From the listing that follows, extract every line and set it down unaltered.
START
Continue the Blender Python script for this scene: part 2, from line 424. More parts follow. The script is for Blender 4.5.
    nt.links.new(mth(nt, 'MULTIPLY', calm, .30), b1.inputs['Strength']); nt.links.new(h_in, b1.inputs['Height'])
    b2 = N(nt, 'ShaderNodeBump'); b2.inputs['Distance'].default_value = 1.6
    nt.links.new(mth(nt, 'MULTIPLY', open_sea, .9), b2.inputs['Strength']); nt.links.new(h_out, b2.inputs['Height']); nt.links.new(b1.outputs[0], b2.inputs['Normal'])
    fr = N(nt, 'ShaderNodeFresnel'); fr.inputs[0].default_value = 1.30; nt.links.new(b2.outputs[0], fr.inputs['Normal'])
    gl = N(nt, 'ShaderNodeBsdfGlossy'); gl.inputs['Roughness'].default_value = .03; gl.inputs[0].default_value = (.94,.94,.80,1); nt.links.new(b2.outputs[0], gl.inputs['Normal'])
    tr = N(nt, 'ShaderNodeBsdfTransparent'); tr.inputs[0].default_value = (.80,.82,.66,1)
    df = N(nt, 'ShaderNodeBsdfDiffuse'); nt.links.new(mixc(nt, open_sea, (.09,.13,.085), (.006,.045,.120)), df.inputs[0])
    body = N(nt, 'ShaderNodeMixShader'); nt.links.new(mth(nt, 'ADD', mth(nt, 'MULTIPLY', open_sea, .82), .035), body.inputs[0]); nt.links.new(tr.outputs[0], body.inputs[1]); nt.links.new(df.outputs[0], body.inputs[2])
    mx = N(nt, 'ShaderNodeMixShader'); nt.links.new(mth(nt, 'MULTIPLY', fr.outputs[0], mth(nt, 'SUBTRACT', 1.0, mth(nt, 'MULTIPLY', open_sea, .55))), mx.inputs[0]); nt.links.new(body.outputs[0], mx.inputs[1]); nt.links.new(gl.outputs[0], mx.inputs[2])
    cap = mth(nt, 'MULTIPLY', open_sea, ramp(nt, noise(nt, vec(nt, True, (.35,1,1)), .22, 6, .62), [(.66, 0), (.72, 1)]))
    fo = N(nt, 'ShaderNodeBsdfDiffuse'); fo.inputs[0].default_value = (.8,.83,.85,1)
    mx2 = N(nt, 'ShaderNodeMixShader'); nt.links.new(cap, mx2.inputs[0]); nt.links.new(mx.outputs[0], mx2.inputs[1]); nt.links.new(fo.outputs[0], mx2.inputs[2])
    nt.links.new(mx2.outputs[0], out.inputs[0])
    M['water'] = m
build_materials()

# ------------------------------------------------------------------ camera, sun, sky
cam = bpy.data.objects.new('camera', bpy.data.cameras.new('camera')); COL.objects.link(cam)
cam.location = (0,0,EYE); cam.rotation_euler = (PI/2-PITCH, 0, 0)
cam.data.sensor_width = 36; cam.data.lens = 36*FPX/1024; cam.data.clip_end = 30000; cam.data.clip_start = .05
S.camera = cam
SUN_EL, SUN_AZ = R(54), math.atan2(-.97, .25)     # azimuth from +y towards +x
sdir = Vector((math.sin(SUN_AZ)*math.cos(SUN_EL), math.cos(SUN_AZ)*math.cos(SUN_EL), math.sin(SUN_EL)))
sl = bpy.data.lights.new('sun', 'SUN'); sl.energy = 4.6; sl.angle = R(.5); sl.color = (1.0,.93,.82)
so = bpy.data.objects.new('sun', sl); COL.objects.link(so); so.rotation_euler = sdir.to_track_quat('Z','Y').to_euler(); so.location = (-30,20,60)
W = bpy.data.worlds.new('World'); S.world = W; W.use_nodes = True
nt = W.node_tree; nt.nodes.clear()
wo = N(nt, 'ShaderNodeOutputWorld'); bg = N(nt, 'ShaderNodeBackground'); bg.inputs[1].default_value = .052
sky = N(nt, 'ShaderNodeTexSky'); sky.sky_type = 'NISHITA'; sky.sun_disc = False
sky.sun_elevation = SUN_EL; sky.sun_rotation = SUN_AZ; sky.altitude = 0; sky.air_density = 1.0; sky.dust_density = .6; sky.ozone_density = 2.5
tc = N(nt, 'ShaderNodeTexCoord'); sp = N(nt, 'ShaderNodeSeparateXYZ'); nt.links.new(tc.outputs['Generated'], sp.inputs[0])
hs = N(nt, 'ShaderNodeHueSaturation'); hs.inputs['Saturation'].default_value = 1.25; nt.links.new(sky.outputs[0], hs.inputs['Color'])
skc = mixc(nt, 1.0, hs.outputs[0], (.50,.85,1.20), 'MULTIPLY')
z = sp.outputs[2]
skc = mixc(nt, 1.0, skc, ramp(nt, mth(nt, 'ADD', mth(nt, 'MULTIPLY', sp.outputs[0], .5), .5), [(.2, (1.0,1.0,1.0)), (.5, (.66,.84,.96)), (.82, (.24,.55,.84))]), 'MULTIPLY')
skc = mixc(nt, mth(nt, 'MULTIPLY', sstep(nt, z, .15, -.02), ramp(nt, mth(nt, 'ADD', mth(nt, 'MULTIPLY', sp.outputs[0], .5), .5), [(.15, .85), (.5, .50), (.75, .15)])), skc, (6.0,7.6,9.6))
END
## COMPLETE OUTPUT
Continue the Blender Python script for this scene: part 2, from line 424. More parts follow. The script is for Blender 4.5.
    nt.links.new(mth(nt, 'MULTIPLY', calm, .30), b1.inputs['Strength']); nt.links.new(h_in, b1.inputs['Height'])
    b2 = N(nt, 'ShaderNodeBump'); b2.inputs['Distance'].default_value = 1.6
    nt.links.new(mth(nt, 'MULTIPLY', open_sea, .9), b2.inputs['Strength']); nt.links.new(h_out, b2.inputs['Height']); nt.links.new(b1.outputs[0], b2.inputs['Normal'])
    fr = N(nt, 'ShaderNodeFresnel'); fr.inputs[0].default_value = 1.30; nt.links.new(b2.outputs[0], fr.inputs['Normal'])
    gl = N(nt, 'ShaderNodeBsdfGlossy'); gl.inputs['Roughness'].default_value = .03; gl.inputs[0].default_value = (.94,.94,.80,1); nt.links.new(b2.outputs[0], gl.inputs['Normal'])
    tr = N(nt, 'ShaderNodeBsdfTransparent'); tr.inputs[0].default_value = (.80,.82,.66,1)
    df = N(nt, 'ShaderNodeBsdfDiffuse'); nt.links.new(mixc(nt, open_sea, (.09,.13,.085), (.006,.045,.120)), df.inputs[0])
    body = N(nt, 'ShaderNodeMixShader'); nt.links.new(mth(nt, 'ADD', mth(nt, 'MULTIPLY', open_sea, .82), .035), body.inputs[0]); nt.links.new(tr.outputs[0], body.inputs[1]); nt.links.new(df.outputs[0], body.inputs[2])
    mx = N(nt, 'ShaderNodeMixShader'); nt.links.new(mth(nt, 'MULTIPLY', fr.outputs[0], mth(nt, 'SUBTRACT', 1.0, mth(nt, 'MULTIPLY', open_sea, .55))), mx.inputs[0]); nt.links.new(body.outputs[0], mx.inputs[1]); nt.links.new(gl.outputs[0], mx.inputs[2])
    cap = mth(nt, 'MULTIPLY', open_sea, ramp(nt, noise(nt, vec(nt, True, (.35,1,1)), .22, 6, .62), [(.66, 0), (.72, 1)]))
    fo = N(nt, 'ShaderNodeBsdfDiffuse'); fo.inputs[0].default_value = (.8,.83,.85,1)
    mx2 = N(nt, 'ShaderNodeMixShader'); nt.links.new(cap, mx2.inputs[0]); nt.links.new(mx.outputs[0], mx2.inputs[1]); nt.links.new(fo.outputs[0], mx2.inputs[2])
    nt.links.new(mx2.outputs[0], out.inputs[0])
    M['water'] = m
build_materials()

# ------------------------------------------------------------------ camera, sun, sky
cam = bpy.data.objects.new('camera', bpy.data.cameras.new('camera')); COL.objects.link(cam)
cam.location = (0,0,EYE); cam.rotation_euler = (PI/2-PITCH, 0, 0)
cam.data.sensor_width = 36; cam.data.lens = 36*FPX/1024; cam.data.clip_end = 30000; cam.data.clip_start = .05
S.camera = cam
SUN_EL, SUN_AZ = R(54), math.atan2(-.97, .25)     # azimuth from +y towards +x
sdir = Vector((math.sin(SUN_AZ)*math.cos(SUN_EL), math.cos(SUN_AZ)*math.cos(SUN_EL), math.sin(SUN_EL)))
sl = bpy.data.lights.new('sun', 'SUN'); sl.energy = 4.6; sl.angle = R(.5); sl.color = (1.0,.93,.82)
so = bpy.data.objects.new('sun', sl); COL.objects.link(so); so.rotation_euler = sdir.to_track_quat('Z','Y').to_euler(); so.location = (-30,20,60)
W = bpy.data.worlds.new('World'); S.world = W; W.use_nodes = True
nt = W.node_tree; nt.nodes.clear()
wo = N(nt, 'ShaderNodeOutputWorld'); bg = N(nt, 'ShaderNodeBackground'); bg.inputs[1].default_value = .052
sky = N(nt, 'ShaderNodeTexSky'); sky.sky_type = 'NISHITA'; sky.sun_disc = False
sky.sun_elevation = SUN_EL; sky.sun_rotation = SUN_AZ; sky.altitude = 0; sky.air_density = 1.0; sky.dust_density = .6; sky.ozone_density = 2.5
tc = N(nt, 'ShaderNodeTexCoord'); sp = N(nt, 'ShaderNodeSeparateXYZ'); nt.links.new(tc.outputs['Generated'], sp.inputs[0])
hs = N(nt, 'ShaderNodeHueSaturation'); hs.inputs['Saturation'].default_value = 1.25; nt.links.new(sky.outputs[0], hs.inputs['Color'])
skc = mixc(nt, 1.0, hs.outputs[0], (.50,.85,1.20), 'MULTIPLY')
z = sp.outputs[2]
skc = mixc(nt, 1.0, skc, ramp(nt, mth(nt, 'ADD', mth(nt, 'MULTIPLY', sp.outputs[0], .5), .5), [(.2, (1.0,1.0,1.0)), (.5, (.66,.84,.96)), (.82, (.24,.55,.84))]), 'MULTIPLY')
skc = mixc(nt, mth(nt, 'MULTIPLY', sstep(nt, z, .15, -.02), ramp(nt, mth(nt, 'ADD', mth(nt, 'MULTIPLY', sp.outputs[0], .5), .5), [(.15, .85), (.5, .50), (.75, .15)])), skc, (6.0,7.6,9.6))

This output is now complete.